Écrit et réalisé par Christine PAILLARD et Chad CHENOUGA – France 2024 1h35mn – avec Jean-Pascal Zadi, Emmanuelle Devos, Raphaël Quenard, Judith Magre, Camille Rutherford…

Du 24/07/24 au 27/08/24

POURQUOI TU SOURIS ?En ces temps fort moroses, pour ne pas dire dramatiques, où les occasions de rire sont rares, vous râlez parfois en pointant du doigt la toute petite place accordée dans nos programmations aux comédies, face à une majorité de films dramatiques qui racontent le monde tel qu’il est, c’est-à-dire pas gai et assez moche. Les comédies françaises sont légion, mais nous ne vous les proposons guère parce qu’elles reposent souvent sur des ficelles humoristiques qui ressemblent à des cordes d’amarrage de supertankers, et sur des clichés qui fleurent parfois la beauferie réac : certains auraient dû revoir quelques classiques de Lubitsch, Risi et cie avant de passer derrière la caméra…

Mais alléluia ! Voici un joli film hexagonal où l’on rit franchement, où l’on retrouve l’optimisme des comédies sociales de Capra, l’acidité des maitres italiens des années 70, avec parfois une dose de grand burlesque, ou le comique dévastateur des Leconte ou Blier (ça tombe bien, Chad Chenouga leur a consacré – ainsi qu’à Tavernier – un formidable documentaire).
On est tombé en affection pour Chad Chenouga avec ses deux précédents films (il avait réalisé, il y a plus de vingt ans, un premier essai attachant, 17, rue Bleue), qui ne sont pas franchement des comédies : De toutes mes forces, largement autobiographique, raconte le combat d’un jeune adolescent placé en foyer pour conquérir le droit d’avoir une vie normale. Quant au Principal, c’est le beau portrait d’un principal adjoint de collège incarné par Roschdy Zem, pur produit de la méritocratie républicaine, obsédé par la réussite scolaire de son fils au point de commettre une faute grave. Deux films sous le signe de la subtilité et de la tendresse.

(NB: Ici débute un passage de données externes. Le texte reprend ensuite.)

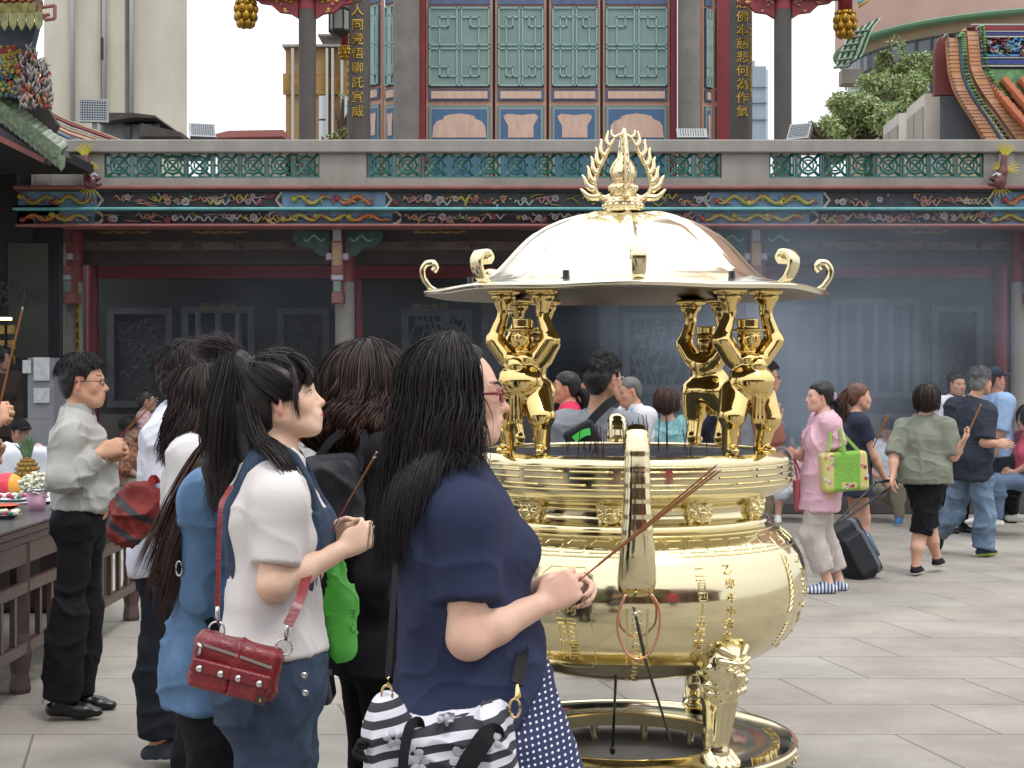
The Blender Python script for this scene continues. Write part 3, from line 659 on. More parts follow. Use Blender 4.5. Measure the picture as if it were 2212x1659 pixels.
    Gf = fall_guides(h, 110, (1.0, 3.1), (.0, .8), (1.3, 2.), (.02, .34), drift=(-.1, 0, 0), shell=(.016, .036), wave=(.02, 16), steps=16, seed=9, spread=.25)
    make_strands(Gf, 2, .006, .0006, (.05, .04, .035), None, 6, root, 'flyaway_hair', push=els, tip=1.5)
    glasses(root, h, mat('red_plastic', '#7d0f22', .18, coat=.5), r=.0032, w=.024, hh=.0155, tr=1.7)
    glens = MB()
    for q in (-1, 1):
        glens.ball(hp(h, q*.032, .093, -.001), (.022*h['s'], .0012, .014*h['s']), 14, R=h['R'].T)
    a = P(1246, 1258, D-.06)
    sticks('three long incense sticks held up by the woman in the navy tee', a, P(1549, 1022, D-.35), 3, .013, r=.0016, red=.16, seed=6)
    return J, root
def build_B():
    D = 3.95
    J = skel(D, (613, 862), 0, sex='f', hs=.93, pitch=13, build=.98, nb=(592, 985, 0), pelvis=(592, 1475, 0), H=1.63,
             jp=dict(shR=(604, 1082, -.14), elR=(592, 1262, -.17), wrR=(742, 1186, -.08), shL=(610, 1065, .16), elL=(640, 1270, .17), wrL=(715, 1165, .06)))
    J['armk'] = .98; h = J['h']
    white = fab('white_cotton', '#cfcac8', var=.06, vs=5, bump=.2, bs=300)
    den = fab('denim', '#3c4a5e', var=.35, vs=14, bump=.5, bs=420)
    f, l, u = J['ft'], J['l'], J['up']; pel = J['pel']; R = np.array([l, f, u])
    def bib(S):
        torso(S, J, .025, 0, None, low=True); nb_ = J['nb']
        def keep(X, Y, Z):
            x, y, z = X-nb_[0], Y-nb_[1], Z-nb_[2]; la = x*l[0]+y*l[1]+z*l[2]; ve = x*u[0]+y*u[1]+z*u[2]; fo = x*f[0]+y*f[1]+z*f[2]
            strap = np.abs(np.abs(la)-.088)-.019; front = np.maximum(np.maximum(ve+.135, np.abs(la)-.125), -fo+.055+.12*np.maximum(-ve-.33, 0)*0); back = np.maximum(np.maximum(ve+.17, np.abs(la)-.10-.0), fo+.06)
            low = ve+.375; return -np.minimum(np.minimum(strap, front), np.minimum(back, low))
        S.fn(keep, .003)
    root = person('ponytailed young woman in white tee and denim overalls with a red crossbody bag', J, skin='#d8b49c', vox=.0048, lips='#b4544e', blush=.6, neckr=.049, bust=.06, nose=.98, handsc=.95, eyes=False,
        top=dict(mat=white, e=.012, sleeve=.72, hem=1400, fold=.007, se=.008, name='tee_shirt', vox=.0055, ff=(8, 8, 4), seed=13),
        bot=dict(mat=den, e=.022, len=.97, top=.09, fold=.007, e2=.022, name='denim_overalls', vox=.0065, extra=[], fk=1),
        shoes=dict(mat=fab('white_canvas', '#c9c9c4')),
        hands={'R': dict(d=(.80, .05, .50), n=(.15, .95, -.2), t=(0, .2, 1), curl=(1.05, 1.2, .8), thumb=(.3, .8)),
               'L': dict(d=(.8, -.1, .3), n=(-.1, -.9, -.3), t=(.2, -.2, 1), curl=(.6, .8, .5))})
    eyeballs(root, h); lashes(root, h)
    S = Sdf(); bib(S); S.plane(pel+u*.03, -u); v, q = S.mesh(.0055); v = folds(v, q, .002, (9, 9, 5), 3); qmesh('bib', v, q, den, root)
    S = Sdf(); 
    B = MB()
    for x, y in ((1168, 0), (1186, 0)): pass
    B.ball(P(657, 1459, D-.185), (.0085, .004, .0085), 10); B.ball(P(659, 1497, D-.185), (.0085, .004, .0085), 10)
    B.build('button', M_sil, root, smooth=True)
    # hair: swept to a high ponytail
    els = [(J['nb']-J['up']*.16, np.array((.20, .125, .20)), np.array([J['l'], J['ft'], J['up']])), (J['shR']-V3(0, 0, .03), np.array((.068,)*3), np.eye(3)), (hp(h, 0, -.018, .028), np.array((.073, .093, .084))*h['s'], h['R'])]
    tie = P(522, 782, D); s = h['s']
    tail = [tie+V3(-.012, 0, .008), P(497, 800, D), P(482, 880, D), P(478, 1000, D), P(475, 1080, D)]
    def extra(S):
        S.cone(hp(h, 0, -.06, .075), tie, .045, .022, .03)
        for a, b, ra, rb in ((0, 1, .02, .03), (1, 2, .03, .042), (2, 3, .042, .045), (3, 4, .045, .03)): S.cone(tail[a], tail[b], ra, rb, .03)
        S.cone(P(520, 900, D-.02), P(545, 1010, D-.06), .03, .022, .05)
        S.ell(hp(h, 0, -.085, -.05), (.05*s, .03*s, .05*s), h['R'], .03)
    hair_cap(h, .012, ((-.2, -.045, -.036, -.028, -.018, .018, .026, .05, .072, .2), (-.14, -.12, -.07, .0, .022, .024, -.02, .0, .035, .05)), [extra], vox=.005, amp=.003, fr=14, st=(.4, 1, .6), parent=root, col=BLK)
    rs = np.random.RandomState(5); N_ = 420; cen = hp(h, 0, -.018, .031); tl = (tie-cen)@h['R'].T/s
    G = []
    for i in range(N_):
        q_ = rs.choice([-1, 1]); a_ = rs.uniform(0, 1)
        if a_ < .45: st = np.array((q_*rs.uniform(.0, .06), .075, .055-rs.rand()*.02))       # front hairline
        elif a_ < .8: st = np.array((q_*.074, rs.uniform(-.01, .05), rs.uniform(-.01, .03)))     # temple
        else: st = np.array((q_*rs.uniform(.02, .06), -.075, rs.uniform(-.075, -.03)))
        st = st-np.array((0, -.018, .031)); e_ = tl.copy(); t = np.linspace(0, 1, 16)[:, None]; p = st*(1-t)+e_*t
        sh = rs.uniform(.006, .017); rr = np.array((.073, .093, .081))+sh; k = np.linalg.norm(p/rr, axis=1, keepdims=True); push = np.clip(1-t*1.0, .0, 1)**.5*.0+1
        p = np.where(k < 1, p/k, p*(1*(1-0))); m = np.clip((t-.8)/.2, 0, 1); p = p*(1-m)+e_*m+rs.normal(0, .004, 3)*m
        G.append(cen+(p*s)@h['R'])
    make_strands(np.array(G), 8, .0045, .0013, BLK, (.030, .020, .021), 7, root, 'hair_strands', tip=.3, mixp=.45)
    G = []
    for i in range(230):
        o = rs.normal(0, 1, 3)*np.array((.014, .018, .006)); e_ = tail[4]+rs.normal(0, 1, 3)*np.array((.022, .03, .05)); LN = rs.uniform(.45, 1.15)
        c = np.array([tie, tie+V3(-.03, 0, .028)+o*.4, tail[1]+o*.9, tail[2]+o*1.5, tail[3]+o*1.6, e_]); t = np.linspace(0, 5*min(LN, 1.), 24); p = np.stack([np.interp(t, range(6), c[:, k]) for k in range(3)], 1)
        for _ in range(4): p[1:-1] = (p[:-2]+2*p[1:-1]+p[2:])/4
        G.append(p)
    for i in range(60):
        o = rs.normal(0, 1, 3)*np.array((.006, .01, .01)); c = np.array([tie, P(528, 840, D-.03)+o, P(548, 930, D-.06)+o, P(590, 1000, D-.10)+o, P(640, 1050, D-.13)+o*2, P(668, 1105, D-.14)+o*3])[:rs.randint(4, 6)]
        t = np.linspace(0, len(c)-1, 24); p = np.stack([np.interp(t, range(len(c)), c[:, k]) for k in range(3)], 1)
        for _ in range(4): p[1:-1] = (p[:-2]+2*p[1:-1]+p[2:])/4
        G.append(p) if i < 26 else None
    make_strands(np.array(G), 16, .006, .0013, BLK, (.028, .018, .018), 8, root, 'ponytail', tip=1.2, push=els[:2], mixp=.3)
    G = []   # fringe and side lock
    for i in range(150):
        q_ = rs.choice([-1, -1, 1]); x0 = q_*rs.uniform(.0, .05); ln = rs.uniform(.6, 1)
        lock = i % 5 == 0
        c = np.array([(x0*.5, .035, .118), (x0, .074, .10), (q_*rs.uniform(.012, .065), .098, .055), (q_*rs.uniform(.03, .078), .080, .012)] if not lock else [(q_*.03, .03, .116), (q_*.06, .055, .07), (q_*.082, .045, .0), (q_*.083, rs.uniform(.03, .048), -.07)])
        t = np.linspace(0, 3*ln, 14); p = np.stack([np.interp(t, range(4), c[:, k]) for k in range(3)], 1)
        for _ in range(3): p[1:-1] = (p[:-2]+2*p[1:-1]+p[2:])/4
        G.append(h['c']+(p*s)@h['R'])
    make_strands(np.array(G), 8, .0035, .0011, BLK, (.045, .028, .030), 9, root, 'fringe', tip=.8, mixp=.5)
    G = []
    for i in range(70):   # loose tuft sticking up behind the tie
        e_ = P(rs.uniform(415, 490), rs.uniform(730, 760), D); c = np.array([tie, tie+V3(-.03, 0, .035)+rs.normal(0, .006, 3), e_]); t = np.linspace(0, 2, 12); p = np.stack([np.interp(t, range(3), c[:, k]) for k in range(3)], 1)
        for _ in range(3): p[1:-1] = (p[:-2]+2*p[1:-1]+p[2:])/4
        G.append(p)
    make_strands(np.array(G), 10, .005, .0010, (.03, .02, .02), (.06, .038, .036), 10, root, 'loose_tuft', tip=2.2)
    Gf = fall_guides(h, 60, (0, 3.1), (.0, .5), (.5, 1.3), (.02, .12), drift=(0, 0, 0), shell=(.012, .03), wave=(.01, 30), steps=10, seed=3)
    make_strands(Gf, 2, .006, .0005, (.05, .04, .035), None, 6, root, 'flyaway_hair', tip=2)
    B = MB()
    for k in range(6):
        a = k*1.05; B.tube([tie+V3(.006, 0, 0)+.017*(cos(t)*V3(.2, .6*cos(a), .9)+sin(t)*V3(.3, -.9, .3*sin(a))) for t in np.linspace(0, 2*pi, 14, endpoint=False)], .0022, 5, closed=True)
    B.build('hair_tie', mat('hair_tie', '#1b1b20', .35), root, smooth=True)
    sticks('brown incense sticks held by the woman in denim overalls', P(718, 1146, D-.08), P(812, 985, D-.35), 3, .0035, r=.0016, red=.42, seed=5)
    return J, root

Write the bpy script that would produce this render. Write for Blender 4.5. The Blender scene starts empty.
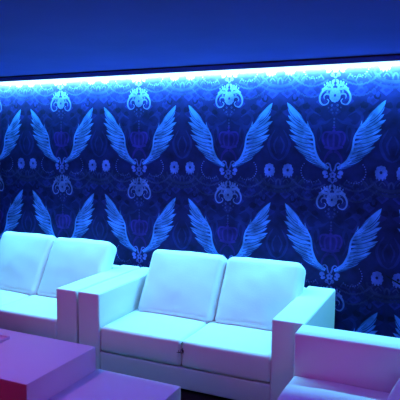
import bpy, bmesh, math, random
from mathutils import Vector, Matrix, noise
random.seed(7)
S = bpy.context.scene
C = S.collection
PI = math.pi

# ------------------------------------------------------------------ helpers
def link(o, parent=None):
    C.objects.link(o)
    if parent: o.parent = parent
    return o

def tag(o, label=None, cat=None, group=None, kind=None):
    if label: o['label'] = label
    if cat: o['category'] = cat
    if group: o['group'] = group
    if kind: o['kind'] = kind
    return o

def obj(name, bm, mat, parent=None, smooth=True, loc=(0, 0, 0), rot=(0, 0, 0)):
    me = bpy.data.meshes.new(name)
    bmesh.ops.recalc_face_normals(bm, faces=bm.faces[:])
    bm.to_mesh(me); bm.free()
    for p in me.polygons: p.use_smooth = smooth
    if mat: me.materials.append(mat)
    o = bpy.data.objects.new(name, me)
    o.location = loc; o.rotation_euler = rot
    return link(o, parent)

def empty(name, loc, rz=0):
    o = bpy.data.objects.new(name, None)
    o.location = loc; o.rotation_euler = (0, 0, rz)
    o.empty_display_size = .1
    return link(o)

def rbox(x0, x1, y0, y1, z0, z1, r, n=10, bulge=(0, 0, 0), wr=0, seed=0, bm=None):
    """a box with rounded edges, an even grid of quads, optional puffiness (per axis) and wrinkles"""
    bm = bm or bmesh.new()
    c = Vector(((x0+x1)/2, (y0+y1)/2, (z0+z1)/2)); h = Vector(((x1-x0)/2, (y1-y0)/2, (z1-z0)/2))
    r = min(r, *(a*.999 for a in h))
    def axis(a, k):
        # parameters concentrated in the rounded ends
        inner = a-r
        ends = [-a+r*(1-math.cos(t*PI/2/k)) if False else -a+r*t/k for t in range(k)]
        m = max(2, int(n*a/max(h)))
        mid = [-inner+2*inner*i/m for i in range(m+1)]
        return ends+mid+[-e for e in reversed(ends)]
    ax = [axis(h[i], 7 if r > .03 else 4) for i in range(3)]
    cache = {}
    def v(i, j, k):
        key = (i, j, k)
        if key in cache: return cache[key]
        p = Vector((ax[0][i], ax[1][j], ax[2][k]))
        q = Vector([max(-(h[t]-r), min(h[t]-r, p[t])) for t in range(3)])
        d = p-q
        if d.length > 1e-9:
            # spread by angle for an even roundness
            m = max(abs(d[t]) for t in range(3))
            dd = Vector([math.tan(PI/4*d[t]/r) if abs(d[t]) < r*.9999 else math.copysign(1, d[t]) for t in range(3)])
            p = q+dd.normalized()*r
        u = [max(-1, min(1, p[t]/h[t])) for t in range(3)]
        for t in range(3):
            if bulge[t]:
                a, b = u[(t+1) % 3], u[(t+2) % 3]
                p[t] += bulge[t]*(1-a*a)*(1-b*b)*u[t]
        if wr:
            w = noise.noise(Vector((p.x*4+seed*7.3, p.y*4, p.z*4)))*.6+noise.noise(Vector((p.x*11, p.y*11+seed*3.1, p.z*9)))*.4
            p += (p-q).normalized()*w*wr if (p-q).length > 1e-6 else Vector()
        cache[key] = bm.verts.new(p+c)
        return cache[key]
    N = [len(a)-1 for a in ax]
    for a in range(3):
        b, c2 = (a+1) % 3, (a+2) % 3
        for side in (0, N[a]):
            for i in range(N[b]):
                for j in range(N[c2]):
                    q = []
                    for (s, t) in ((0, 0), (1, 0), (1, 1), (0, 1)):
                        k = [0, 0, 0]; k[a] = side; k[b] = i+s; k[c2] = j+t
                        q.append(v(*k))
                    try: bm.faces.new(q if side else q[::-1])
                    except ValueError: pass
    return bm

def bx(x0, x1, y0, y1, z0, z1, bev=0, seg=2, bm=None):
    bm = bm or bmesh.new()
    r = bmesh.ops.create_cube(bm, size=1)
    for v in r['verts']:
        v.co = Vector(((x0+x1)/2+v.co.x*(x1-x0), (y0+y1)/2+v.co.y*(y1-y0), (z0+z1)/2+v.co.z*(z1-z0)))
    if bev:
        es = list({e for v in r['verts'] for e in v.link_edges})
        bmesh.ops.bevel(bm, geom=es, offset=bev, segments=seg, profile=.5, affect='EDGES')
    return bm

def tube(pts, rad, n=8, bm=None):
    bm = bm or bmesh.new()
    pts = [Vector(p) for p in pts]
    rs = rad if isinstance(rad, (list, tuple)) else [rad]*len(pts)
    rings = []
    for i, p in enumerate(pts):
        t = (pts[min(i+1, len(pts)-1)]-pts[max(i-1, 0)]).normalized()
        a = t.orthogonal().normalized() if i == 0 else (a-t*a.dot(t)).normalized()
        b = t.cross(a)
        rings.append([bm.verts.new(p+(a*math.cos(2*PI*k/n)+b*math.sin(2*PI*k/n))*rs[i]) for k in range(n)])
    for i in range(len(rings)-1):
        for k in range(n):
            bm.faces.new((rings[i][k], rings[i][(k+1) % n], rings[i+1][(k+1) % n], rings[i+1][k]))
    bm.faces.new(rings[0][::-1]); bm.faces.new(rings[-1])
    return bm

# ------------------------------------------------------------------ materials
def mat(name, col, rough=.5, spec=.5, noise_amt=0, noise_scale=8, bump=0, bump_scale=60, coat=0):
    m = bpy.data.materials.new(name); m.use_nodes = True
    nt = m.node_tree; b = nt.nodes['Principled BSDF']
    b.inputs['Base Color'].default_value = (*col, 1)
    b.inputs['Roughness'].default_value = rough
    b.inputs['Specular IOR Level'].default_value = spec
    b.inputs['Coat Weight'].default_value = coat
    tc = nt.nodes.new('ShaderNodeTexCoord')
    if noise_amt:
        nz = nt.nodes.new('ShaderNodeTexNoise'); nz.inputs['Scale'].default_value = noise_scale; nz.inputs['Detail'].default_value = 5
        nt.links.new(tc.outputs['Object'], nz.inputs['Vector'])
        rp = nt.nodes.new('ShaderNodeValToRGB')
        rp.color_ramp.elements[0].position = .3; rp.color_ramp.elements[1].position = .7
        rp.color_ramp.elements[0].color = (*[c*(1-noise_amt) for c in col], 1)
        rp.color_ramp.elements[1].color = (*[min(1, c*(1+noise_amt)) for c in col], 1)
        nt.links.new(nz.outputs['Fac'], rp.inputs['Fac']); nt.links.new(rp.outputs['Color'], b.inputs['Base Color'])
    if bump:
        nb = nt.nodes.new('ShaderNodeTexNoise'); nb.inputs['Scale'].default_value = bump_scale; nb.inputs['Detail'].default_value = 6
        nt.links.new(tc.outputs['Object'], nb.inputs['Vector'])
        bp = nt.nodes.new('ShaderNodeBump'); bp.inputs['Strength'].default_value = bump; bp.inputs['Distance'].default_value = .004
        nt.links.new(nb.outputs['Fac'], bp.inputs['Height']); nt.links.new(bp.outputs['Normal'], b.inputs['Normal'])
    return m

M = dict(
    leather=mat('white_leatherette', (.70, .70, .70), .5, .35, .02, 5, .25, 90),
    frame=mat('white_leatherette_base', (.66, .66, .66), .55, .3, .02, 5, .2, 90),
    dark=mat('dark_plastic', (.02, .02, .022), .5),
    stitch=mat('frayed_dark_thread', (.05, .05, .06), .8),
    lacquer=mat('white_lacquer', (.76, .74, .76), .42, .4, .02, 3, .05, 40),
    tray=mat('grey_plastic', (.70, .68, .72), .5),
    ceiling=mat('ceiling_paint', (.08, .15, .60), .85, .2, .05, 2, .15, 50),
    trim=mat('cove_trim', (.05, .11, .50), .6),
    trimdark=mat('cove_shadow_gap', (.05, .05, .06), .8),
    carpet=mat('dark_carpet', (.018, .016, .02), .95, .1, .3, 120, .6, 300),
    wall=mat('dark_wall_paint', (.05, .05, .09), .8, .2),
)

def emit(name, col, st):
    m = bpy.data.materials.new(name); m.use_nodes = True
    nt = m.node_tree; nt.nodes.clear()
    e = nt.nodes.new('ShaderNodeEmission'); e.inputs['Color'].default_value = (*col, 1); e.inputs['Strength'].default_value = st
    o = nt.nodes.new('ShaderNodeOutputMaterial'); nt.links.new(e.outputs[0], o.inputs[0])
    return m

# wallpaper: printed colours per polygon times a little paper noise
wp = bpy.data.materials.new('printed_wallpaper'); wp.use_nodes = True
nt = wp.node_tree; b = nt.nodes['Principled BSDF']
at = nt.nodes.new('ShaderNodeAttribute'); at.attribute_name = 'print'
tc = nt.nodes.new('ShaderNodeTexCoord')
nz = nt.nodes.new('ShaderNodeTexNoise'); nz.inputs['Scale'].default_value = 9; nz.inputs['Detail'].default_value = 7
nt.links.new(tc.outputs['Object'], nz.inputs['Vector'])
mr = nt.nodes.new('ShaderNodeMapRange'); mr.inputs['From Min'].default_value = .3; mr.inputs['From Max'].default_value = .7
mr.inputs['To Min'].default_value = .5; mr.inputs['To Max'].default_value = 1.4
nt.links.new(nz.outputs['Fac'], mr.inputs['Value'])
mx = nt.nodes.new('ShaderNodeVectorMath'); mx.operation = 'SCALE'
nt.links.new(at.outputs['Color'], mx.inputs[0]); nt.links.new(mr.outputs['Result'], mx.inputs['Scale'])
nt.links.new(mx.outputs['Vector'], b.inputs['Base Color'])
b.inputs['Roughness'].default_value = .6; b.inputs['Specular IOR Level'].default_value = .15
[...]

Pourquoi tu souris ?, réalisé à quatre mains avec Christine Paillard – déjà co-scénariste des deux films cités plus haut –, est d’emblée très différent et se place clairement dans le registre de la comédie. On découvre Wisu (Jean-Pascal Zadi), un grand dadais noir de peau venu chercher la bonne fortune à Bordeaux. Il se présente à l’Opéra de la ville pour interpréter un rôle dans une représentation du Roi Lear, dont il est vite écarté pour incompatibilité entre son physique et la pièce. Sans ressource et à la rue, il va devoir son salut à la gentillesse spontanée de Marina (Emmanuelle Devos), bénévole dans une association d’accueil des sans-papiers, à laquelle il va faire croire qu’il est un migrant fraichement arrivé. Sa route va croiser celle de Jérôme (Raphaël Quenard), qui a perdu récemment sa mère et erre dans la ville, totalement dans la dèche lui aussi car pathologiquement allergique à l’effort, donc au travail – une affection pas encore prise en considération par la Sécurité Sociale.

Si la première partie du film est la chronique caustique et acide des piètres combine de deux filous adeptes du système D, dans l’esprit des films de Scola, rapidement la tendresse naturelle de Christine Paillard et Chad Chenouga prend le dessus autour de ce trio cabossé par la vie et qui va se trouver une complémentarité et une affection réciproques malgré les petits mensonges et duperies originels. On retiendra quelques séquences particulièrement hilarantes, notamment celle qui voit Wisu tenter de se lancer, avec un succès très relatif, comme escort boy ! Le film confirme ainsi l’immense talent comique de Jean-Pascal Zadi (Tout simplement noir) et Raphaël Quenard (Chien de la casse, Yannick), auxquels Emmanuelle Devos donne la réplique avec une fantaisie et une classe impériales.
Le film nous offre par ailleurs le bonheur d’une séquence drolatique et touchante avec la grande Judith Magre – 97 ans dont 75 de carrière ! –, épatante en vieille rentière indigne.